In a nutshell, House Bill 749 by House Speaker Taylor Barras outlines how Uber and Lyft drivers would obtain permits, undergo background checks and how much of their earnings would go back to the state, among other guidelines, under a single set of state-created rules. Under current law, TNCs follow local regulations, which can vary from city to city.

During last year’s regular session, the bill was killed on the Senate floor because it did not grandfather in existing fee agreements cities, like Baton Rouge and New Orleans, have with the companies. Though Barras’ bill does allow for those fee arrangements to continue, new concerns involving governmental supervision, fair competition and public records popped up this time around.

“Why the hell is [Uber/Lyft] regulated by the Department of Agriculture?” asks Sen. Danny Martiny, R-Metairie, who wonders why the services wouldn’t be regulated by the Public Service Commission under the proposed law.

Since TNCs aren’t defined as “common carriers,” Public Service Commission representatives say they would not fall under the commission’s supervision.

Still, Martiny says he thinks because Uber and Lyft essentially provide the same services as cab companies, they should be treated equally in the eyes of the law.
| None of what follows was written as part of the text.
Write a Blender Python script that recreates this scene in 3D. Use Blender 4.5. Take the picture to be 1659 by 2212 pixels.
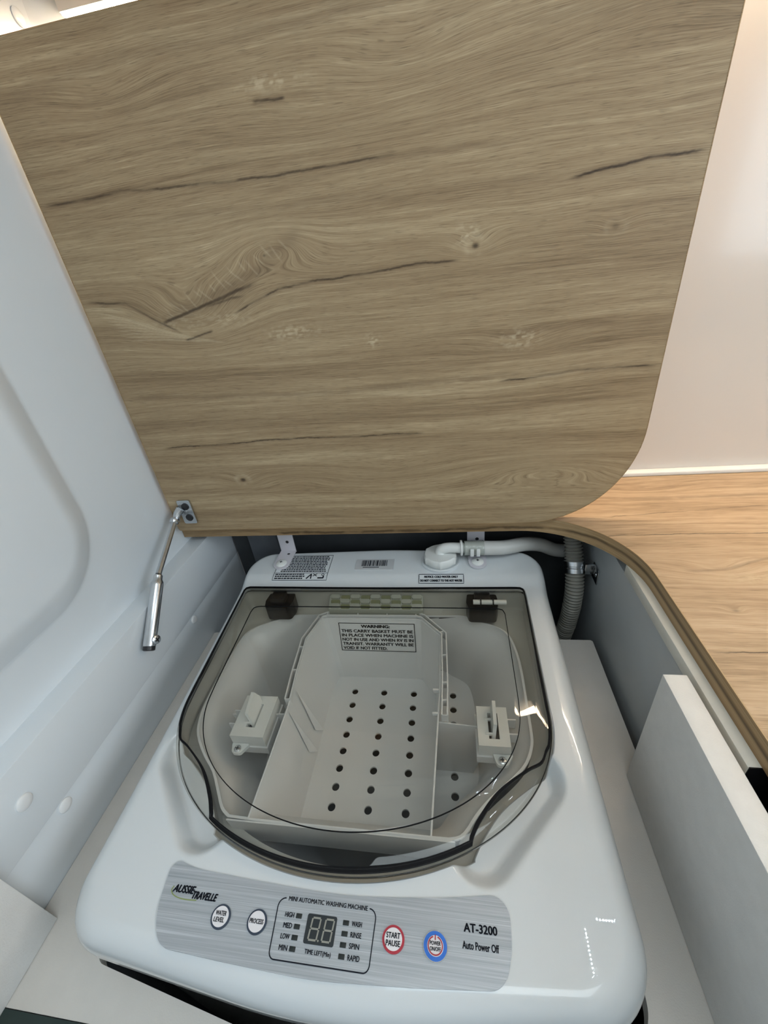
import bpy, bmesh, math, random
import numpy as np
from mathutils import Matrix, Vector

random.seed(7)
for o in list(bpy.data.objects):
    bpy.data.objects.remove(o, do_unlink=True)
S = bpy.context.scene
C = S.collection

# ------------------------------------------------------------------ camera
# world: X along the bench, Y into the bench, Z up, metres; the lens is the origin
cam = bpy.data.cameras.new('camera'); cam_o = bpy.data.objects.new('camera', cam); C.objects.link(cam_o)
RIGHT = Vector((0.98660107, 0.1232897, -0.10685492))
DOWN = Vector((-0.02762113, -0.51926963, -0.85416399))
FWD = Vector((-0.16079614, 0.84567056, -0.50890657))
m = Matrix.Identity(4)
for i in range(3):
    m[i][0] = RIGHT[i]; m[i][1] = -DOWN[i]; m[i][2] = -FWD[i]
cam_o.matrix_world = m
cam.sensor_fit = 'HORIZONTAL'; cam.sensor_width = 36.0
cam.lens = 888.74 / 1659.0 * 36.0
cam.clip_start = 0.01; cam.clip_end = 50
S.camera = cam_o

# ------------------------------------------------------------------ world, lights, exposure
W = bpy.data.worlds.new('world'); S.world = W; W.use_nodes = True
W.node_tree.nodes['Background'].inputs[0].default_value = (0.75, 0.86, 1.0, 1)
W.node_tree.nodes['Background'].inputs[1].default_value = 0.3
S.view_settings.view_transform = 'Standard'; S.view_settings.look = 'None'
S.view_settings.exposure = -0.18; S.view_settings.gamma = 1.0
S.view_settings.use_curve_mapping = False
S.cycles.use_light_tree = False; S.cycles.adaptive_threshold = 0.02
S.cycles.max_bounces = 5; S.cycles.diffuse_bounces = 3; S.cycles.glossy_bounces = 2; S.cycles.transparent_max_bounces = 16
S.cycles.caustics_reflective = False; S.cycles.caustics_refractive = False
LED_STRENGTH = 62.0          # warm strip under the overhead cupboard
LED_COLOUR = (1.0, 0.80, 0.58)
CEILING_STRENGTH = 4.2       # cool white ceiling panel above and behind the photographer
CEILING_COLOUR = (0.84, 0.95, 1.0)
WINDOW_STRENGTH = 5.5        # daylight through the window at the right
WINDOW_COLOUR = (0.80, 0.91, 1.0)


# ------------------------------------------------------------------ node helpers
def srgb(r, g, b):
    f = lambda c: (c / 255 / 12.92) if c <= 10.31475 else (((c / 255) + 0.055) / 1.055) ** 2.4
    return (f(r), f(g), f(b), 1.0)


class NT:
    def __init__(s, mat):
        s.t = mat.node_tree; s.n = s.t.nodes; s.l = s.t.links

    def put(s, sock, v):
        if isinstance(v, bpy.types.NodeSocket): s.l.new(v, sock)
        else: sock.default_value = v

    def math(s, op, a, b=None, c=None, clamp=False):
        nd = s.n.new('ShaderNodeMath'); nd.operation = op; nd.use_clamp = clamp
        for k, v in enumerate((a, b, c)):
            if v is not None: s.put(nd.inputs[k], v)
        return nd.outputs[0]

    def add(s, a, b): return s.math('ADD', a, b)
    def sub(s, a, b): return s.math('SUBTRACT', a, b)
    def mul(s, a, b): return s.math('MULTIPLY', a, b)

    def sstep(s, v, a, b, lo=0.0, hi=1.0):
        nd = s.n.new('ShaderNodeMapRange'); nd.interpolation_type = 'SMOOTHSTEP'
        s.put(nd.inputs['Value'], v)
        nd.inputs['From Min'].default_value = a; nd.inputs['From Max'].default_value = b
        nd.inputs['To Min'].default_value = lo; nd.inputs['To Max'].default_value = hi
        return nd.outputs[0]

    def comb(s, x, y, z=0.0):
        nd = s.n.new('ShaderNodeCombineXYZ')
        for k, v in enumerate((x, y, z)): s.put(nd.inputs[k], v)
        return nd.outputs[0]

    def noise(s, vec, scale=1.0, detail=3.0, rough=0.55, dist=0.0):
        nd = s.n.new('ShaderNodeTexNoise'); s.put(nd.inputs['Vector'], vec)
        nd.inputs['Scale'].default_value = scale; nd.inputs['Detail'].default_value = detail
        nd.inputs['Roughness'].default_value = rough; nd.inputs['Distortion'].default_value = dist
        return nd.outputs['Fac']

    def mix(s, f, a, b, mode='MIX'):
        nd = s.n.new('ShaderNodeMix'); nd.data_type = 'RGBA'; nd.blend_type = mode
        s.put(nd.inputs[0], f); s.put(nd.inputs[6], a); s.put(nd.inputs[7], b)
        return nd.outputs[2]

    def ramp(s, f, stops):
        nd = s.n.new('ShaderNodeValToRGB'); s.put(nd.inputs[0], f)
        e = nd.color_ramp.elements
        while len(e) < len(stops): e.new(0.5)
        for k, (p, c) in enumerate(stops): e[k].position = p; e[k].color = c
        return nd.outputs[0]

    def xyz(s):
        tc = s.n.new('ShaderNodeTexCoord'); sp = s.n.new('ShaderNodeSeparateXYZ')
        s.l.new(tc.outputs['Object'], sp.inputs[0]); return sp.outputs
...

That means undergoing the same strenuous federal inspections cab companies must go through, he says.

“I’m interested in a level playing field, and I’m not seeing it here,” Martiny says.

Scott Sternberg, speaking on behalf of the Louisiana Press Association, says he’s also worried about the bill’s language regarding public records availability, arguing in its current posture it implies the Department of Agriculture will not make its documents easily accessible to the public.

However, TNC representatives say the proposal offers consistency in its regulations, such as vehicle age requirements, which often differ across city boundaries. The Louisiana Association of Business and Industry has been one of the loudest voices backing the proposed state regulations, which would go into effect March 1.

LABI Trade, Transportation and Tourism Director Courtney Baker says the existing “patchwork of inconsistent local regulations” allows some communities to have access to ridesharing and not others.

Barras notes his bill would expand the option for ridesharing services to move into areas across Louisiana’s 308 municipalities, especially benefitting the smaller ones. For example, residents from Lafayette’s satellite communities, which do not currently have access to ridesharing services, would be able to commute to and from the city via Uber or Lyft, he says.

Baker calls it “common-sense legislation” that would let drivers earn money across parish lines without confusion and would offer safe, reliable transportation to users at the tap of a button.

“We need to start embracing the innovation … because we’re last in everything,” Baker says.

Uber officially launched in Baton Rouge in 2014, and Lyft started operating in the city in January of last year.